The tenant men looked up alarmed. But what’ll happen to us? How’ll we eat?
You’ll have to get off the land. The plows’ll go through the dooryard.
And now the squatting men stood up angrily. Grampa took up the land, and he had to kill the Indians and drive them away. And Pa was born here, and he killed weeds and snakes. Then a bad year came and he had to borrow a little money. An’ we was born here. There in the door–our children born here. And Pa had to borrow money. The bank owned the land then, but we stayed and we got a little bit of what we raised.
We know that–all that. It’s not us, it’s the bank. A bank isn’t like a man. Or an owner with fifty thousand acres, he isn’t like a man either. That’s the monster.
Sure, cried the tenant men, but it’s our land. We measured it and broke it up. We were born on it, and we got killed on it, died on it. Even if it’s no good, it’s still ours. That’s what makes it ours–being born on it, working it, dying on it. That makes ownership, not a paper with numbers on it.
We’re sorry. It’s not us. It’s the monster. The bank isn’t like a man.
Yes, but the bank is only made of men.
No, you’re wrong there–quite wrong there. The bank is something else than men. It happens that every man in a bank hates what the bank does, and yet the bank does it. The bank is something more than men, I tell you. It’s the monster. Men made it, but they can’t control it.
The tenant cried, Grampa killed Indians, Pa killed snakes for the land. Maybe we can kill banks–they’re worse than Indians and snakes. Maybe we got to fight to keep our land, like Pa and Grampa did…We’ll get our guns, like Grampa when the Indians came. What then?

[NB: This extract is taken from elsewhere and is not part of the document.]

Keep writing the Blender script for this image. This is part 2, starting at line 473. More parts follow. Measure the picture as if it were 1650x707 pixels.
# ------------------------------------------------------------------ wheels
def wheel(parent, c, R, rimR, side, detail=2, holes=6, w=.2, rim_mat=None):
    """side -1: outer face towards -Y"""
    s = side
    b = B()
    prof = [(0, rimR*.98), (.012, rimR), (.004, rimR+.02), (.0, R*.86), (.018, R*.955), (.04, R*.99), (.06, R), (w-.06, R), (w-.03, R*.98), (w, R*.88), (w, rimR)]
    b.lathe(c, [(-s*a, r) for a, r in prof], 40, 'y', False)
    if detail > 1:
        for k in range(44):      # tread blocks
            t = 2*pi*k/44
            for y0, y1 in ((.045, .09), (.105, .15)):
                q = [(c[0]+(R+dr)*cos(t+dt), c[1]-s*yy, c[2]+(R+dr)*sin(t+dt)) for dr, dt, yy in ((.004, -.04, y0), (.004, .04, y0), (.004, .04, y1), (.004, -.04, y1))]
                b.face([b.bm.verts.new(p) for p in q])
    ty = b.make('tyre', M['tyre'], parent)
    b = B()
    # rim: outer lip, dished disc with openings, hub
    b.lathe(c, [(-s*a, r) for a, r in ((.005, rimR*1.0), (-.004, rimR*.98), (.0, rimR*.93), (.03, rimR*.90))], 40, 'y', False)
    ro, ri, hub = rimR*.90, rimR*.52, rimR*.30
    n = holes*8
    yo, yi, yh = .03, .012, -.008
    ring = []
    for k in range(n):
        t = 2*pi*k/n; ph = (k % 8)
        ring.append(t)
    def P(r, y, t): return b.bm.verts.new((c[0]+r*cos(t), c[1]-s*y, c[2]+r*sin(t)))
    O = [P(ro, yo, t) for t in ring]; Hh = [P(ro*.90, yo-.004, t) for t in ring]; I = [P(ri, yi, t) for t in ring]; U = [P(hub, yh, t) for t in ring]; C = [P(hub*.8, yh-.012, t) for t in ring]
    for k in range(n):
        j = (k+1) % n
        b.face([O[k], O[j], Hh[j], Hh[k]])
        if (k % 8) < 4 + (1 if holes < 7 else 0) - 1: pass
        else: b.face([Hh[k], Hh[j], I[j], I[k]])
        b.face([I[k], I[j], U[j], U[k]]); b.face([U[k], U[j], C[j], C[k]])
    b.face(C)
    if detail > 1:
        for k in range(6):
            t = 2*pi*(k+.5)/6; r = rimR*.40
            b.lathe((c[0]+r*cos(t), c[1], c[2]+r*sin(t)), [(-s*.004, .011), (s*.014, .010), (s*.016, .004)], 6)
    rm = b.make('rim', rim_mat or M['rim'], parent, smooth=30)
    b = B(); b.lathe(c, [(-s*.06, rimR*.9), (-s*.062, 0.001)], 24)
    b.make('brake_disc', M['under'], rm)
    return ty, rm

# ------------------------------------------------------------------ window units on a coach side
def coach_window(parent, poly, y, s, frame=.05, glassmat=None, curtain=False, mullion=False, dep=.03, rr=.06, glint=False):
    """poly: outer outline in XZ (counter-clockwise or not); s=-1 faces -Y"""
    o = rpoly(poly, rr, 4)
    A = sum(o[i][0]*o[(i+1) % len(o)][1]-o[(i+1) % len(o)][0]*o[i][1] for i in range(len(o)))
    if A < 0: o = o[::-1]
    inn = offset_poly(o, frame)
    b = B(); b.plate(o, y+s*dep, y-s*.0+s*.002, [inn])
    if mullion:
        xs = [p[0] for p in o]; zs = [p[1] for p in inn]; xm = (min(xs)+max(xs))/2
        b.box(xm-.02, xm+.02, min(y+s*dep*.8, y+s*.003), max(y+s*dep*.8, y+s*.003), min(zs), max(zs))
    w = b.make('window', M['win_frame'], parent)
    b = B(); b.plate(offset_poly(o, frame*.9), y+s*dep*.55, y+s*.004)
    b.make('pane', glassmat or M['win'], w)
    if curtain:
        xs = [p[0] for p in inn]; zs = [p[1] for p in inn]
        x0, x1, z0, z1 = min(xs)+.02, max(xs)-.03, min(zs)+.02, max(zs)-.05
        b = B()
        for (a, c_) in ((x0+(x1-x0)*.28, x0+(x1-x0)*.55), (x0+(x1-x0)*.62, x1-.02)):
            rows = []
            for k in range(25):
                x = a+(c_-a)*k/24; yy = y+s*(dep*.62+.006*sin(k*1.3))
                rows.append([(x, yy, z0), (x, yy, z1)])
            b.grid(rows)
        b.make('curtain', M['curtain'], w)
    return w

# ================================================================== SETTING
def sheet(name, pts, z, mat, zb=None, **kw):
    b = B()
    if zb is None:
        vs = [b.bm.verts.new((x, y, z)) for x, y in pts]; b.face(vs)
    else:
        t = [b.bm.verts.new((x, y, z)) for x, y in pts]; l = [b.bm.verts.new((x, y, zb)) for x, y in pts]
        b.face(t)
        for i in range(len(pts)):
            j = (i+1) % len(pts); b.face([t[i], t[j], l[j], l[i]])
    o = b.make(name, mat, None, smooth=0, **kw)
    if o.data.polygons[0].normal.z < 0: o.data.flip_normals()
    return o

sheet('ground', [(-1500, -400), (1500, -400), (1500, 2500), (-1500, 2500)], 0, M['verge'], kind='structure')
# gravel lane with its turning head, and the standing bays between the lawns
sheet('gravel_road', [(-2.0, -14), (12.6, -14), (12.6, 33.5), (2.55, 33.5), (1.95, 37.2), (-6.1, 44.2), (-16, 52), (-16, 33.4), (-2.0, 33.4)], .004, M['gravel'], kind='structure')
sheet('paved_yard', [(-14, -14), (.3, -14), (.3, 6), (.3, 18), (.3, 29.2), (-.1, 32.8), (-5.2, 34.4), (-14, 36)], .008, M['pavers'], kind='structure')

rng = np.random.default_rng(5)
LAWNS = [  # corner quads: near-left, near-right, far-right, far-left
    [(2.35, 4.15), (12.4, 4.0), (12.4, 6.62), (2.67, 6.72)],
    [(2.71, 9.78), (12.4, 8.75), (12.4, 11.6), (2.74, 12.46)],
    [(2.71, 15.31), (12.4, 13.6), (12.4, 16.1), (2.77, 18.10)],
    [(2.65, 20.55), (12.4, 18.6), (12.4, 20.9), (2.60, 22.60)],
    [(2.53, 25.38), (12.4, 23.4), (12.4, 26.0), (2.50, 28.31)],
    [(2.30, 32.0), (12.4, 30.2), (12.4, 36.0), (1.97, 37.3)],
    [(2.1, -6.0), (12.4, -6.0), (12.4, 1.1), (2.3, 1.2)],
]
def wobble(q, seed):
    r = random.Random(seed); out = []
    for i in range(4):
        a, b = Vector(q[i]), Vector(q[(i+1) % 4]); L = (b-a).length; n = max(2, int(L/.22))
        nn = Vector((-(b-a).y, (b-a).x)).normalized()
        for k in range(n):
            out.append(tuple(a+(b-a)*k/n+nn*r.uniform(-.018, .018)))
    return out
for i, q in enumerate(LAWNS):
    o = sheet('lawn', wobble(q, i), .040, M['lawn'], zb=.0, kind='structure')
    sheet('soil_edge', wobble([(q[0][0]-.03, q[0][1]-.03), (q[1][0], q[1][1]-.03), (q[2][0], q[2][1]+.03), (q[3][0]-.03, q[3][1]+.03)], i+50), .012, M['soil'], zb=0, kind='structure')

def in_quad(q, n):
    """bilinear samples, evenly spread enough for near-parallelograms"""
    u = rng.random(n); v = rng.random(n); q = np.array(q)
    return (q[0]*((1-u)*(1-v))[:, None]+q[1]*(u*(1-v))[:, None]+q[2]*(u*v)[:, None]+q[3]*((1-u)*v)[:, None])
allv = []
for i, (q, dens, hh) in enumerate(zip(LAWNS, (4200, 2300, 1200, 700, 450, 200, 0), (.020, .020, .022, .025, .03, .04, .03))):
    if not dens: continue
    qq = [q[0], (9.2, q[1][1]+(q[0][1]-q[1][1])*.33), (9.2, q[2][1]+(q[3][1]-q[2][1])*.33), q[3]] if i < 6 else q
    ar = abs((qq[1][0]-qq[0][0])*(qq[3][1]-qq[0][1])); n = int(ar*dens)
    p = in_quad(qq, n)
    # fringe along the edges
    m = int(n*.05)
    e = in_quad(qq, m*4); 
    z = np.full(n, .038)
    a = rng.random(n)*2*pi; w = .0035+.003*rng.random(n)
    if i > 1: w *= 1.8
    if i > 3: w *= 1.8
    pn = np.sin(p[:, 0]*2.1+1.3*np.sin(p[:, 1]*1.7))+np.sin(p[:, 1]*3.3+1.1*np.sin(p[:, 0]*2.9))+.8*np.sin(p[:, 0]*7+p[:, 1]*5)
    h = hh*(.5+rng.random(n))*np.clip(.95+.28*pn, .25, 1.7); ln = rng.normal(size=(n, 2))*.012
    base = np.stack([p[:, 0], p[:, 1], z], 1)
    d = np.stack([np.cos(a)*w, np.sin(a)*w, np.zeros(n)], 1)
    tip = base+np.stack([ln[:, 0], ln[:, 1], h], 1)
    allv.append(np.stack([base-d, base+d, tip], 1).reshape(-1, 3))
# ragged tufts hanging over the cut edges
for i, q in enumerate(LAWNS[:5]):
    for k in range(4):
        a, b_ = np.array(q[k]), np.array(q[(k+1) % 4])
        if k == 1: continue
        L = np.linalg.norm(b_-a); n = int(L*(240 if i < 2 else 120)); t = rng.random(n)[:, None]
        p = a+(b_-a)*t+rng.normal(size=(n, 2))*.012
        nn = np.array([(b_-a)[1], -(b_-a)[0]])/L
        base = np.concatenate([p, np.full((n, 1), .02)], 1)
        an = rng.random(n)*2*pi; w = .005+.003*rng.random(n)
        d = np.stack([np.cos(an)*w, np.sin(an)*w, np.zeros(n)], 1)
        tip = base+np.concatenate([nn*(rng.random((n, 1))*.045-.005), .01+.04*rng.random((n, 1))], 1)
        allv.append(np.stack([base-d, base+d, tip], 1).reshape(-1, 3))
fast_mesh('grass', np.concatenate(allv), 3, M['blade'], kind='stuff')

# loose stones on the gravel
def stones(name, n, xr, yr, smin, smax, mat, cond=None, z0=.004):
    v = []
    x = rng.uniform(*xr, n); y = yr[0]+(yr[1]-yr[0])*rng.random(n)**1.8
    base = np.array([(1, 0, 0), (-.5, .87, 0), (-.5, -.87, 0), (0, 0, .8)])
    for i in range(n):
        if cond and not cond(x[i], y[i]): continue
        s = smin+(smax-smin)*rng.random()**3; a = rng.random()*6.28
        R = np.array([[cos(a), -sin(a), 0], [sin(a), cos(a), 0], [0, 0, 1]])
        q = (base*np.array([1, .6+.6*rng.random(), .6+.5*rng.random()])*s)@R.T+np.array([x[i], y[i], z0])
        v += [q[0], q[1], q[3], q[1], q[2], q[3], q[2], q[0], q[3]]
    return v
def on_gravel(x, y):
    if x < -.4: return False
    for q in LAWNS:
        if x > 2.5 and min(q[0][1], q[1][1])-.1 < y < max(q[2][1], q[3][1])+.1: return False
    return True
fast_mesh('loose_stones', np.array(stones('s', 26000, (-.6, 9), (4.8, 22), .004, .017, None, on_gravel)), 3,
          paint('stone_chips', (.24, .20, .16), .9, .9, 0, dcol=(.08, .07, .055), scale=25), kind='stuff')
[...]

Well–first the sheriff, and then the troops. You’ll be stealing if you try to stay, you’ll be murderers if you kill to stay. The monster isn’t men, but it can make men do what it wants.
and
#3what is alienation? #3
The houses were left vacant on the land, and the land was vacant because of this. Only the tractor sheds of corrugated iron, silver and gleaming, were alive; and they were alive with metal and gasoline and oil, the disks of the plows shining. The tractors had lights shining, for there is no day and night for a tractor and the disks turn the earth in the darkness and they glitter in the daylight. And when a horse stops work and goes into the barn there is a life and a vitality left, there is a breathing and a warmth, and the feet shift on the straw, and the jaws champ on the hay, and the ears and the eyes are alive. There is a warmth of life in the barn, and the heat and smell of life. But when the motor of a tractor stops, it is as dead as the ore it came from. The heat goes out of it like the living heat that leaves a corpse. Then the corrugated iron doors are closed and the tractor man drives home to town, perhaps twenty miles away, and he need not come back for weeks or months, for the tractor is dead. And this is easy and efficient. So easy that the wonder goes out of work, so efficient that the wonder goes out of land and the working of it, and with the wonder the deep understanding and the relation. And in the tractor man there grows the contempt that comes only to a stranger who has little understanding and no relation. For nitrates are not the land, nor phosphates; and the length of fiber in the cotton is not the land. Carbon is not a man, nor salt nor water nor calcium. He is all of these, but he is much more, much more; and the land is so much more than its analysis. The man who is more than his chemistry, walking on the earth, turning his plow point for a stone, dropping his handles to slide over an outcropping, kneeling in the earth to eat his lunch; that man who is more than his elements knows the land that is more than its analysis. But the machine man, driving a dead tractor on land he does not know and love, understands only chemistry; and he is contemptuous of the land and of himself. When the corrugated iron doors are shut, he goes home, and his home is not the land.
Thus is the corrupting nature of resource extraction. As it hollows out the land, so it does us. It is a process of breaching wholeness in the land, in ourselves, and in the ancient relationship between the two.
But there’s more here. Steinbeck portrays not just the uprooting of a humble, integrated life but the sowing of seeds of discord. Not only are people set apart from their land and from themselves as sufficient providers of their own livelihood, from dignity and selfrespect, they are set apart from their fellow man. The new habitat is one amenable to suspicion and distrust of self and another. Steinbeck’s writing invites reflection: how deeply do they run, the roots of modern rage?